Isolated recommendations do not make an issue though. It is a pattern of similar recommendations that do create a cause for concern. Other points made in the papers published as part of the review are similarly regressive. For example, the review recommends that VAT be charged at the standard rate (currently 17.5%, but maybe 28% if the IFS got its way on corporation tax) on food, children's clothing, books and other currently zero-rated items. The IFS claims, on the basis of economics I have shown to be without foundation, that this would "interfere less with people's spending decisions" as if there is a real choice between food and luxury items. It also suggests some compensation through increased benefits, but it is quite clear in the example given that only the lowest 30% of households would benefit (those enjoying incomes of £16,000 or less a year). That would leave those on middle income decidedly worse off, to provide £11bn for what the IFS calls "further desirable tax reductions". Since the rich almost invariably benefit most from tax reductions because they do pay most tax in absolute terms, the direction of redistribution is likely to be from the poorest to the richest.

That is also the case with regard to inheritance tax, where the thinktank says (pdf) that given "inheritance tax currently raises less than £4bn a year, consideration could be given to abolishing it altogether". It goes on to say it "do[es] not advocate the introduction of a regular wealth tax". All it does is suggest that capital gains tax might be charged on death but that its payment be deferred until an inherited asset is sold, but again the consequence is perverse. The wealthy can always afford to defer the sale of assets. Those of lesser means inheriting assets may well want to realise them to settle their own liabilities. It is, once again, the less well off who are likely to pay most as a result of this recommendation.

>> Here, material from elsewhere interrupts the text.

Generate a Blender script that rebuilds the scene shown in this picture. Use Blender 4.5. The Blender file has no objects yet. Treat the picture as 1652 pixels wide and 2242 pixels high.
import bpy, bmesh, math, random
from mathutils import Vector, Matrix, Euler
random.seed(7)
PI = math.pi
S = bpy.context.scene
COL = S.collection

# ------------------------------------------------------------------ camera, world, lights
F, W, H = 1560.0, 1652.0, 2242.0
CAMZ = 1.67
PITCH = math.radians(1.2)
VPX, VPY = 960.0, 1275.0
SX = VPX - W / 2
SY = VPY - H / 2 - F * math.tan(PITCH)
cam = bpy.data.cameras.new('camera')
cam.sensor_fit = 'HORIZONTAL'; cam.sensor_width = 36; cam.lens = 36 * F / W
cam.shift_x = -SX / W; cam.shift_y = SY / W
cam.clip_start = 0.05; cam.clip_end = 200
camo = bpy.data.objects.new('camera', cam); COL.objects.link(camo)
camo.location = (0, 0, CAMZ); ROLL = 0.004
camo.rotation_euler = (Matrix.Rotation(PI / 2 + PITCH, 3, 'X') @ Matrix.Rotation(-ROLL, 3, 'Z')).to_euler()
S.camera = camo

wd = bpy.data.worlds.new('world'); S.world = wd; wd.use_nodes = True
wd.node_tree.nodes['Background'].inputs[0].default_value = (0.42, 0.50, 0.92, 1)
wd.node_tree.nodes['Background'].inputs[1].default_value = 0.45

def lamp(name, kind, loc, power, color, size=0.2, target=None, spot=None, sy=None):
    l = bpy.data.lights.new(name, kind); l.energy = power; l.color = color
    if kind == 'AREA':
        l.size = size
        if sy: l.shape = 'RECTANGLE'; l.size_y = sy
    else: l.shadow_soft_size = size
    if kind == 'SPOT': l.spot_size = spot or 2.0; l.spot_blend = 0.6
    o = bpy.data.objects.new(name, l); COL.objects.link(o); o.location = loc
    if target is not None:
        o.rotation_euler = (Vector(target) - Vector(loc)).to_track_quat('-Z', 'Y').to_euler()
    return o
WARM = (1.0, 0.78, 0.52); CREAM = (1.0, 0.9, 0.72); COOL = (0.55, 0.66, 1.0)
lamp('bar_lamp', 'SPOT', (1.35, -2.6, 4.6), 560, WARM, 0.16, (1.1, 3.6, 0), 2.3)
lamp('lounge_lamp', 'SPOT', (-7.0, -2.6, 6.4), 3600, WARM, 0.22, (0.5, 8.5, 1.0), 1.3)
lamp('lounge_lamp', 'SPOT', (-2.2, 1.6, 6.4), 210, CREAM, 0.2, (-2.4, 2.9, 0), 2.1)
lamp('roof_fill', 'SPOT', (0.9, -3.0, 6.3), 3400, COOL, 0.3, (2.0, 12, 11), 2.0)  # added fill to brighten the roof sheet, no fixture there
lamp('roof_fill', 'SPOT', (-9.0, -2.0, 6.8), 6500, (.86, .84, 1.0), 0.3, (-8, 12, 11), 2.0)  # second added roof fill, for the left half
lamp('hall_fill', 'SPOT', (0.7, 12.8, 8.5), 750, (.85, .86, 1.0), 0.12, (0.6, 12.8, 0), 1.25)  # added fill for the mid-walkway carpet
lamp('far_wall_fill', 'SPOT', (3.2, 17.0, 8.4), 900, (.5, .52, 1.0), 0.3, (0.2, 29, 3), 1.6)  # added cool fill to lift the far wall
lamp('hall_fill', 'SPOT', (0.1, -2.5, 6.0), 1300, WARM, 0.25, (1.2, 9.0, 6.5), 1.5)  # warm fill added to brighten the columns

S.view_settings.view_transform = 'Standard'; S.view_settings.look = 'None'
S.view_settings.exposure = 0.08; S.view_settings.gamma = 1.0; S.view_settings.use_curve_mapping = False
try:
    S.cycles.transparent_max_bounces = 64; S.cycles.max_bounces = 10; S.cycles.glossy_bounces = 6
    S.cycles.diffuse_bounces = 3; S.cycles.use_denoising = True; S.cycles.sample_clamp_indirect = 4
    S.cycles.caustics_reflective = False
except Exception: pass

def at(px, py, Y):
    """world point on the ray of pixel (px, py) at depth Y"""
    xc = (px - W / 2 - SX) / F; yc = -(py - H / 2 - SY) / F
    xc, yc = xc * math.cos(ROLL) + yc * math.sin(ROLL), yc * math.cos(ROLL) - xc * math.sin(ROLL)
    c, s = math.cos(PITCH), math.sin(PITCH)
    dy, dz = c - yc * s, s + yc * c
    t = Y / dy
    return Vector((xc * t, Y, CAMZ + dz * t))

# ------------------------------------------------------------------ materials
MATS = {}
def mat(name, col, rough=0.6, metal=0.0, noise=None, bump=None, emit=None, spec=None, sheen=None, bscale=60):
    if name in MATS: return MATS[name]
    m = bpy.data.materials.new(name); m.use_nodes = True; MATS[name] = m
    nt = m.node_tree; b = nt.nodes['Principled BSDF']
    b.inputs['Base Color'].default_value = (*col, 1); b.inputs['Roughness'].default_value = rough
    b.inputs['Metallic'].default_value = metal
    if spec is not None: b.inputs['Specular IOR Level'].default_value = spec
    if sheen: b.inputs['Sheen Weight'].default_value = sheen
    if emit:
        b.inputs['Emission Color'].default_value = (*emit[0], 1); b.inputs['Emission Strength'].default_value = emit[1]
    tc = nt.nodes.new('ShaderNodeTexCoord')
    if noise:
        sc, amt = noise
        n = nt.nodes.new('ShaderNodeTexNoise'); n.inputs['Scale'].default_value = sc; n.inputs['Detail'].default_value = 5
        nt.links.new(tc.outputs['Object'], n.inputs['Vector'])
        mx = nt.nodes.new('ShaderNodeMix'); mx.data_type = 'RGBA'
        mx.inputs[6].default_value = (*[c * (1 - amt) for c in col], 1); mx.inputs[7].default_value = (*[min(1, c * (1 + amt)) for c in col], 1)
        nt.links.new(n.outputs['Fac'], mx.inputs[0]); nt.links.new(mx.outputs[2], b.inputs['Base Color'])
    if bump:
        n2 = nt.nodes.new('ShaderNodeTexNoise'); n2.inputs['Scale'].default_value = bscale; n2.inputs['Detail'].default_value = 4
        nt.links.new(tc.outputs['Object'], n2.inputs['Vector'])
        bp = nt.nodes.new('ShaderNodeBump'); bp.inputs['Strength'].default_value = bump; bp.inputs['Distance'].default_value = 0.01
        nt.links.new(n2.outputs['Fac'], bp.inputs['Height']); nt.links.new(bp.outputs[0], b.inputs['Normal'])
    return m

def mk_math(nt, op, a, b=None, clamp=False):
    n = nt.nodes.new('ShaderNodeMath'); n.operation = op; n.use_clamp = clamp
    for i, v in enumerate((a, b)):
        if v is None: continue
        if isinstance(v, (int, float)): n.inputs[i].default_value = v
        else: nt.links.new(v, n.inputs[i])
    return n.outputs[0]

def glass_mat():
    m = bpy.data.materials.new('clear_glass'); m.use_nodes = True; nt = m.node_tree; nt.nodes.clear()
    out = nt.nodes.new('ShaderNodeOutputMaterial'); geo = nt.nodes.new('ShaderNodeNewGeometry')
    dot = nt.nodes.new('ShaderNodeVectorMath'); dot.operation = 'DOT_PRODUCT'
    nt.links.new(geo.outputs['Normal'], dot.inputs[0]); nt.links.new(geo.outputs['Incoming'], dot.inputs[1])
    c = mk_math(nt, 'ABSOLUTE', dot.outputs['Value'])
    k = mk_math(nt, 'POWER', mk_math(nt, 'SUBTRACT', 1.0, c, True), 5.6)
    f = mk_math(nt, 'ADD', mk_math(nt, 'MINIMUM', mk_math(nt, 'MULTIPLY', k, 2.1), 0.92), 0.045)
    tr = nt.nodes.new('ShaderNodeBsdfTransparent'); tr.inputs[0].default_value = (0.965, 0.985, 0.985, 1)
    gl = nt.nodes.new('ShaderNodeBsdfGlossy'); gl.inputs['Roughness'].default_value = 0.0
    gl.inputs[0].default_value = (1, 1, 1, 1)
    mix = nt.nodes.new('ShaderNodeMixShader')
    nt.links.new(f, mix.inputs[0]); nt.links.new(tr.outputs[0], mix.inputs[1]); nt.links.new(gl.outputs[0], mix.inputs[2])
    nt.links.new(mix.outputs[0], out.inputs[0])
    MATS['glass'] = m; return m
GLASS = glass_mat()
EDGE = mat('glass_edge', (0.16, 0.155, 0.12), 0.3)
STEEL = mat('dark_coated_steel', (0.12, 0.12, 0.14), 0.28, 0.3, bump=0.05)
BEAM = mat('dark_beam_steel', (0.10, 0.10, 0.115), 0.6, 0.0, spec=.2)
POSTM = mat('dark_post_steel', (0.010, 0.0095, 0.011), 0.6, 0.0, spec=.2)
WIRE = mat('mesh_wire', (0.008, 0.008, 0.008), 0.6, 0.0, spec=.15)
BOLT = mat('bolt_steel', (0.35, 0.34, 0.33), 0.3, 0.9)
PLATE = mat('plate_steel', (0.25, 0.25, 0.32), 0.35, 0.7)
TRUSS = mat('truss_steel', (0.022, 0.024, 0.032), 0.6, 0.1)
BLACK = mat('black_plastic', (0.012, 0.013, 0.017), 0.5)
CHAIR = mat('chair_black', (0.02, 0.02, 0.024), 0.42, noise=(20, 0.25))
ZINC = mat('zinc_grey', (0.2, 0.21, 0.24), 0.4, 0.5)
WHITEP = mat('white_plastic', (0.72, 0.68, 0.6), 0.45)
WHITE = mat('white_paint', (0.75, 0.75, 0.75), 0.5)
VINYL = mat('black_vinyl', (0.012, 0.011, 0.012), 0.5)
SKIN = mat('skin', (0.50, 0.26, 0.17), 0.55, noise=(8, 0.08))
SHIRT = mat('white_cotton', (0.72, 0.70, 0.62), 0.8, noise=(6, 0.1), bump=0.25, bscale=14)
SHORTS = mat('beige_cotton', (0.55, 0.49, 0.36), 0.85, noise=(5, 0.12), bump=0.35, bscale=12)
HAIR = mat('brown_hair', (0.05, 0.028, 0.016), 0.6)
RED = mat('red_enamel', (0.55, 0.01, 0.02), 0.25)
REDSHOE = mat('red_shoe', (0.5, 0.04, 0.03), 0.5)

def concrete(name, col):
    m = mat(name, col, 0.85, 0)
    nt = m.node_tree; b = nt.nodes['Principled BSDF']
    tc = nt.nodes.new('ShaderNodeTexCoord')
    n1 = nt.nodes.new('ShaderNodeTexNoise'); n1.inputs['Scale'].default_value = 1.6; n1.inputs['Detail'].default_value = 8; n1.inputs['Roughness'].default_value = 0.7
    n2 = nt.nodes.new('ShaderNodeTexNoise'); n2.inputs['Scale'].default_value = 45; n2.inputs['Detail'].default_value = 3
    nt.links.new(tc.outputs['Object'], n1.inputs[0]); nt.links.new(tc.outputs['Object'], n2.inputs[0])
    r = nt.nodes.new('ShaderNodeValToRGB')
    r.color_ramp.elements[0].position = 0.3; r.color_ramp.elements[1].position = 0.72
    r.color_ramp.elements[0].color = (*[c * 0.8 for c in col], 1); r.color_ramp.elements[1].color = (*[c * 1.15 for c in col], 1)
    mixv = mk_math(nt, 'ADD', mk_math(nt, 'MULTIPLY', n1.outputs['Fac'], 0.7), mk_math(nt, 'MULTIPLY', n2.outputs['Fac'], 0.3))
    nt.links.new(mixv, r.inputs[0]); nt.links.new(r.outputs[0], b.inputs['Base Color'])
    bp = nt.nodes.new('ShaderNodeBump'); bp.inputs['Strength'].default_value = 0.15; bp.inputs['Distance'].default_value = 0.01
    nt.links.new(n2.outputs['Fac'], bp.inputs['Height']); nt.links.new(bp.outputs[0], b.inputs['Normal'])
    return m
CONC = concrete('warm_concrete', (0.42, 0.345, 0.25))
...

And finally, the IFS makes the extraordinary comment (pdf) that:

To discourage investors from hiding their wealth in foreign tax havens, the authors recommend exempting interest income from personal tax, and allowing shareholders to deduct an imputed normal return on the basis of their shares before imposing tax on dividends and capital gains.

I've done the sums: this would cost the government at least £10bn a year in lost tax revenue, and the saving would (unsurprisingly) go mostly to higher rate taxpayers, some of whom would benefit directly from a change in policy motivated by their previous tax evasion.

But the real question is this: is this thinktank really free of bias? Can it be, when it suggests abolishing tax on all corporate profits, on interest, on wealth and on half of all dividends (as is likely) whilst at the same time suggesting VAT be charged on all food and promoting a massive increase in VAT in general, when that tax is known to be heavily regressive, whilst also proposing tax cuts that would deny the government the revenue to compensate the losers from these changes? I don't think so.

I think the IFS has a bias towards the neoliberal view that suggests that labour should be heavily taxed whilst capital is left virtually tax free. It is one to which successive UK governments have subscribed. As another of the reports (pdf) published by the review says "Whether this move to the right [in taxation attitudes] will persist and to what extent it is now a fact of political life is hard to say." It seems to me that either the IFS wants to make sure it does or that the whole report is just an indication of a lack of political will on the part of the UK to cooperate internationally to ensure capital is taxed.

Whatever the motive, the IFS's claim to be unbiased appears to me shaky. Some of its proposals are very dangerous indeed and about as far removed from the characteristics of a good tax system for any open developed economy in the 21st century as it is possible to be.